Le même article de Ben­ja­min Des­sus remarque, à juste titre, que la réduc­tion des émis­sions dans l’immobilier deman­de­ra un effort consi­dé­rable, s’il faut mettre la tota­li­té du parc immo­bi­lier aux meilleures normes actuelles en matière d’isolation, mais il ajoute que la réduc­tion des émis­sions de l’industrie “ a de bonnes chances de se pro­duire assez natu­rel­le­ment avec la déma­té­ria­li­sa­tion de l’activité indus­trielle ”.

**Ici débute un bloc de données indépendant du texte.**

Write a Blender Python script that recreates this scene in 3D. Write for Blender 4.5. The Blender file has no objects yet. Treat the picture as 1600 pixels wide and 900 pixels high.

Cette phrase me laisse per­plexe, car nos contem­po­rains n’habiteront pas dans des mai­sons vir­tuelles équi­pées de réfri­gé­ra­teurs, de fours à micro-ondes ou de télé­vi­seurs vir­tuels. Il fau­dra bien conti­nuer à fabri­quer des biens maté­riels, la reprise actuelle du mar­ché de l’automobile montre d’ailleurs qu’il existe une demande de biens réels et non virtuels.

Dans cette même caté­go­rie de fausses bonnes idées, on parle beau­coup des voi­tures non pol­luantes fonc­tion­nant à l’hydrogène ou à l’électricité grâce à une bat­te­rie d’accumulateurs ; mais per­sonne ne semble pen­ser que l’hydrogène à l’état libre n’existe pas dans la nature et qu’il faut de l’énergie, le plus sou­vent élec­trique, pour le pro­duire, et que les bat­te­ries doivent être régu­liè­re­ment rechargées.

Dans les deux cas, on ne sup­prime pas la pol­lu­tion, on la déplace, et on peut même se deman­der, dans le cas des véhi­cules à bat­te­rie, si l’empilage des pertes, de la cen­trale élec­trique au moteur de la voi­ture en pas­sant par les pertes sur le réseau, ne risque pas de conduire à une consom­ma­tion supé­rieure de carburants.

Si on consi­dère main­te­nant non pas la consom­ma­tion d’énergie, mais la consom­ma­tion de com­bus­tibles fos­siles, on s’aperçoit que le pre­mier sec­teur consom­ma­teur est, de très loin, la pro­duc­tion d’électricité qui absorbe entre 40 et 50 % de la consom­ma­tion totale (plus de 60% en Alle­magne d’après l’article de Pierre Bacher). Or un très grand nombre de cen­trales ther­miques implan­tées dans les pays du Sud ne se dis­tinguent pas par leur rendement.

Un pro­gramme de réha­bi­li­ta­tion de ces cen­trales per­met­tant d’améliorer leur ren­de­ment aurait des effets signi­fi­ca­tifs en termes de réduc­tion des rejets de CO2. Pour fixer les idées, une cen­trale de 100 MW, qui est dans nos pays une petite cen­trale, mais qui doit être cou­rante dans des pays du Sud, rejette à l’atmosphère de l’ordre de 500 000 tonnes de CO2 par an, variant selon le com­bus­tible uti­li­sé. Une majo­ra­tion d’un point du ren­de­ment d’une telle cen­trale, pour des ren­de­ments de l’ordre de 35 à 40 %, réduit le rejet annuel de 10 000 à 15 000 tonnes de CO2. Or il y a cer­tai­ne­ment nombre de cen­trales dont le ren­de­ment peut être amé­lio­ré de plus de 1 %. Une telle opé­ra­tion aurait donc des effets signi­fi­ca­tifs sur le niveau des rejets, et per­met­trait aux pays concer­nés des éco­no­mies appré­ciables sur des dépenses en com­bus­tibles sou­vent impor­tés au prix de pré­cieuses devises.